By the way, in closing, let me just make a reference to a stark and direct connection I made with all of this. Just coincidently I finished last week reading the classic little tome Narrative of the Life of Frederick Douglass, an American Slave, Douglass’ autobiography published in 1845. The whole thing is compelling, but it was the “Appendix” that was the amazing correlation to Anne Rice’s critique of today’s Christianity. In this Appendix Douglass cuttingly critiques the church of his day and calls it up short against Christ. Listen: “What I have said respecting and against religion, I mean strictly to apply to the slaveholding religion of this land, and with no possible reference to Christianity proper; for between the Christianity of this land, and the Christianity of Christ, I recognize the widest possible difference – so wide, that to receive the one as good, pure, and holy, is of necessity to reject the other as bad, corrupt and wicked. To be the friend of the one, is of necessity to be the enemy of the other.

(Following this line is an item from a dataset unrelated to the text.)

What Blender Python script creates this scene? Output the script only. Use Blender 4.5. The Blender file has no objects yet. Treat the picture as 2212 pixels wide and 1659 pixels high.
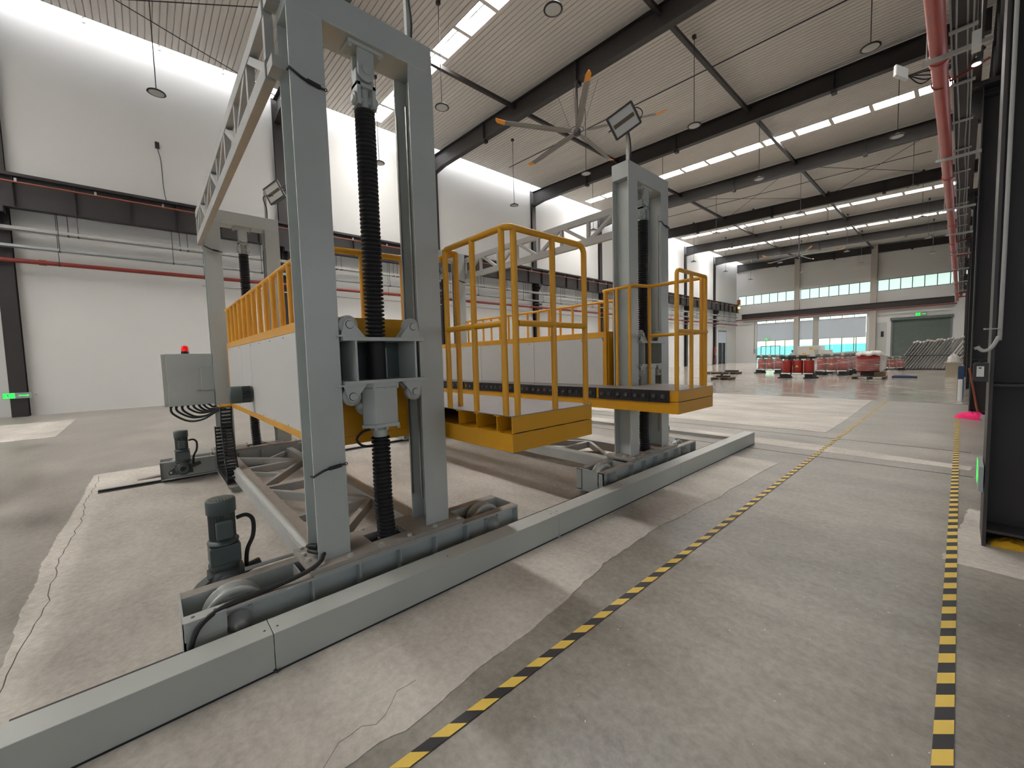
import bpy, math, random
from mathutils import Vector, Matrix
random.seed(7)
PI = math.pi
SC = bpy.context.scene
COL = SC.collection

# ------------------------------------------------------------ camera, world, exposure
cam = bpy.data.cameras.new('camera')
cam.sensor_fit = 'HORIZONTAL'; cam.sensor_width = 36.0
cam.lens = 873.118 / 2212 * 36; cam.clip_start = 0.02; cam.clip_end = 400
camo = bpy.data.objects.new('camera', cam); COL.objects.link(camo)
_r = Vector((0.6702552, 0.74162092, -0.02750213)); _u = Vector((-0.02931729, 0.06348913, 0.99755182))
_f = Vector((-0.74155139, 0.66780801, -0.06429624))
camo.matrix_world = Matrix(((_r.x, _u.x, -_f.x, 0), (_r.y, _u.y, -_f.y, 0), (_r.z, _u.z, -_f.z, 1.6), (0, 0, 0, 1)))
SC.camera = camo
SC.view_settings.view_transform = 'Standard'; SC.view_settings.look = 'None'
SC.view_settings.gamma = 1; SC.view_settings.use_curve_mapping = False
SC.view_settings.exposure = 1.15
SKY_ROOF = 27.0      # radiance of the daylit translucent roof strips
SKY_WALL = 5.0       # roof strip along the left wall
SKY_HIGH = 0.42       # frosted high windows
w = bpy.data.worlds.new('world'); SC.world = w; w.use_nodes = True
_n = w.node_tree.nodes; _bg = _n['Background']
_sky = _n.new('ShaderNodeTexSky'); _sky.sky_type = 'NISHITA'; _sky.sun_disc = False
_sky.sun_elevation = math.radians(42); _sky.sun_rotation = math.radians(200)
w.node_tree.links.new(_sky.outputs[0], _bg.inputs[0]); _bg.inputs[1].default_value = 0.45
sun = bpy.data.lights.new('sun', 'SUN'); sun.energy = 1.3; sun.angle = math.radians(3)
suno = bpy.data.objects.new('sun', sun); COL.objects.link(suno); suno.rotation_euler = (math.radians(38), 0, math.radians(45))

# ------------------------------------------------------------ materials
def lin(c): return tuple(((v / 255) / 12.92 if v / 255 <= .04045 else ((v / 255 + .055) / 1.055) ** 2.4) for v in c)
def mat(name, col, rough=.5, metal=0.0, var=.08, scale=3.0, bump=0.0, bscale=60.0, emit=0.0, spec=.5, stretch=None, ecol=None):
    m = bpy.data.materials.new(name); m.use_nodes = True
    nt = m.node_tree; N = nt.nodes; L = nt.links; b = N['Principled BSDF']
    c = lin(col); b.inputs['Roughness'].default_value = rough; b.inputs['Metallic'].default_value = metal
    b.inputs['Specular IOR Level'].default_value = spec
    tc = N.new('ShaderNodeTexCoord')
    src = tc.outputs['Object']
    if stretch:
        mp = N.new('ShaderNodeMapping'); mp.inputs['Scale'].default_value = stretch
        L.new(src, mp.inputs[0]); src = mp.outputs[0]
    if var > 0:
        nz = N.new('ShaderNodeTexNoise'); nz.inputs['Scale'].default_value = scale; nz.inputs['Detail'].default_value = 5
        L.new(src, nz.inputs['Vector'])
        mx = N.new('ShaderNodeMix'); mx.data_type = 'RGBA'
        mx.inputs[6].default_value = (*[v * (1 - var) for v in c], 1); mx.inputs[7].default_value = (*[min(1, v * (1 + var)) for v in c], 1)
        L.new(nz.outputs['Fac'], mx.inputs[0]); L.new(mx.outputs[2], b.inputs['Base Color'])
    else:
        b.inputs['Base Color'].default_value = (*c, 1)
    if bump > 0:
        nb = N.new('ShaderNodeTexNoise'); nb.inputs['Scale'].default_value = bscale; nb.inputs['Detail'].default_value = 3
        L.new(src, nb.inputs['Vector'])
        bp = N.new('ShaderNodeBump'); bp.inputs['Strength'].default_value = bump; bp.inputs['Distance'].default_value = .002
        L.new(nb.outputs['Fac'], bp.inputs['Height']); L.new(bp.outputs[0], b.inputs['Normal'])
    if emit > 0:
        b.inputs['Emission Color'].default_value = (*(lin(ecol) if ecol else c), 1); b.inputs['Emission Strength'].default_value = emit
    return m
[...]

I love the pure, peaceable, and impartial Christianity of Christ: I therefore hate the corrupt, slaveholding, women-whipping, cradle-plundering, partial and hypocritical Christianity of this land. Indeed, I can see no reason, but the most deceitful one, for calling the religion of this land Christianity.”
In every day and age we lose sight of Christ and replace him with our own agenda, social or other wise. Some agendas are destructive and need themselves to be destroyed, but destroyed by the love of Christ, not brute force. And certainly, as per the theology of the cross, the constructive agendas cannot be our saving grace or holy grail. Only Christ saves. And he never quits.